His obsessively detail-oriented approach — audible in every perfectly timed kick drum and harmony — makes Jardín a standout album. And the project feels right at home amid the excellent wave of nostalgic, soulful pop that has been gaining traction over the past couple of years, beginning with D’Angelo’s Black Messiah and culminating with Solange’s A Seat at the Table.

Jardín builds an intriguing and unexpected listening experience out of sounds that evoke the comfort of familiarity: Tracks like “Sour Mango” and “Crawl” have a vintage, soulful feel that conjures the crackle of an old record player on a Sunday afternoon. Meanwhile, “The Game” and “My Balloon” layer playful electronics over sparse beats that old-school hip-hop heads can appreciate. For experimental pop and R&B fans expecting a bigger, fuller sound from Frank Ocean’s Blond, Jardín scratches an itch for work that pushes boundaries technically and lyrically while maintaining the catchiness we expect from pop.

Garzón-Montano’s technical virtuosity and keen sense of pop songwriting are no accident. His mother is a mezzo-soprano, cellist, and pianist who performed with the Philip Glass Orchestra in the ‘90s. As a child, Garzón-Montano studied the Suzuki method of playing violin. He began writing bedroom pop as a teenager and his music eventually caught the attention of his Manhattan Waldorf school classmate Zoe Kravitz’s father, Lenny Kravitz. The two became close, and Henry Hirsch, Kravitz’s longtime collaborator, engineered Garzón-Montano’s debut EP, Bishouné: Alma Del Huila, which came out on the boutique label Styles Upon Styles in 2014.

After hearing the EP, Kravitz invited Garzón-Montano to open for him on his 2015 European tour, when Garzón-Montano was 25 years old. Touring with Kravitz got Garzón-Montano’s name in the press and gave him the opportunity to build a broader fan base. But it also sparked a slew of doubts about how others would perceive him.

“It made me wanna quit music in a lot of ways. I felt like I wasn’t as sexy or as appealing on a pop level as him,” he said of Kravitz. “It was two months of being in Europe in kind of harsh conditions. When it went well, it was amazing. There were great times. But it left me a little depressed afterwards. I felt like I could never measure up to that and, like, I was just confused. It was really an ego reaction.”
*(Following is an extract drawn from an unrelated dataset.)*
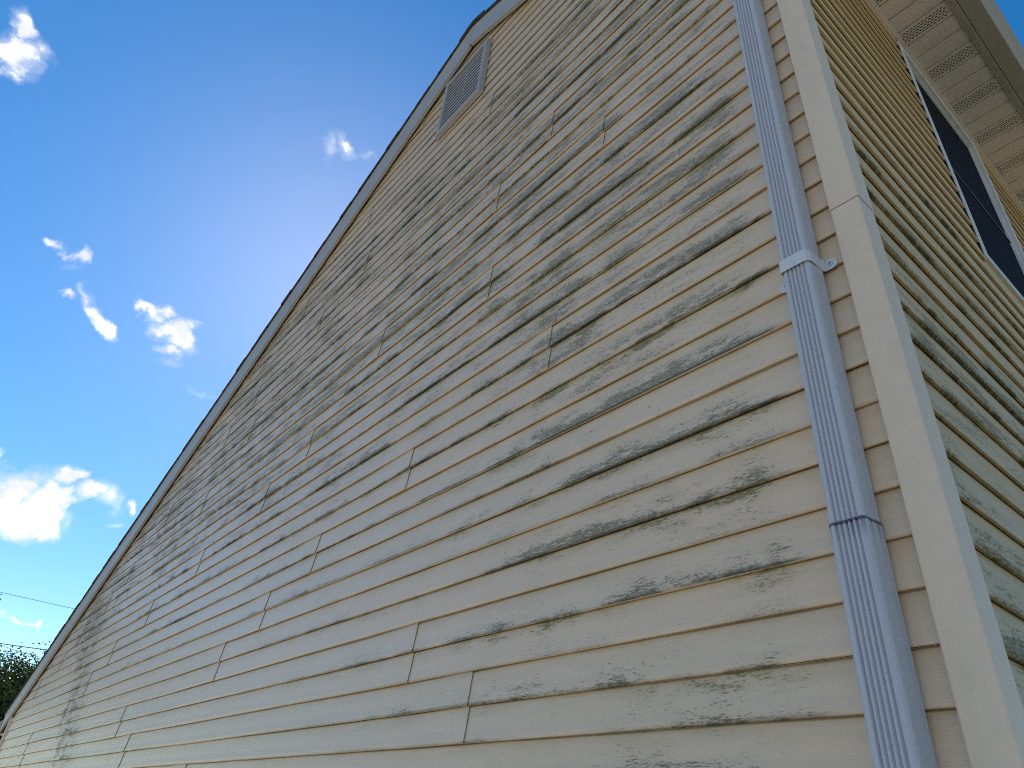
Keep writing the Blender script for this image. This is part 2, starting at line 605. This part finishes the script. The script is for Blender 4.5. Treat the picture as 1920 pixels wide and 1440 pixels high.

Those moments of self-doubt come up often on Jardín, which Garzón-Montano began writing around the same time he returned from tour with Kravitz. “Do you worry bout everything/Afraid you ain’t got the tight game/Do you feel just a little too plain/You compare yourself to what’s his name,” he sings on “The Game.”

At around the same time in 2015, Garzón-Montano had another unexpected brush with fame: Drake reached out to him to sample “6 8,” the first track from Bishouné. Drake ended up using the song in full — including Garzón-Montano’s vocals, which his producer, Noah “40” Shebib, muted to a hum — as the beat for the wistful “Jungle” on Drake’s If You’re Reading This It’s Too Late.

Being plucked by Drake presented another huge opportunity to advance, but Garzón-Montano wanted to be seen as more than a sample. “Everyone was saying Lenny Kravitz and Drake to me from when the sun was setting to when it rose,” he recalled. “I think it’s like, when someone gains notoriety or any sort of fame, unless you get off on that, you find that the emotional content of it is not what everybody thinks it is. There’s this notion in our culture that [fame is] an arrival point, but it’s just really alienating.”

That’s not to say Garzón-Montano is averse to seeking recognition for his music: He just wants to pursue it on his own terms. He’s preparing to embark on a national tour to promote Jardín in May. In many ways, the process of writing the album forced him to confront his doubts and become more confident about the kind of artist he wants to be.

“Any complaint I have [about the music industry] is matched with gratitude about being able to do what I love,” he said. “At the end of the day, you have to be able to live with yourself. No external stimulus or interactions with people are going to fill your insides. Only you can provide that. I’m just learning to love myself.”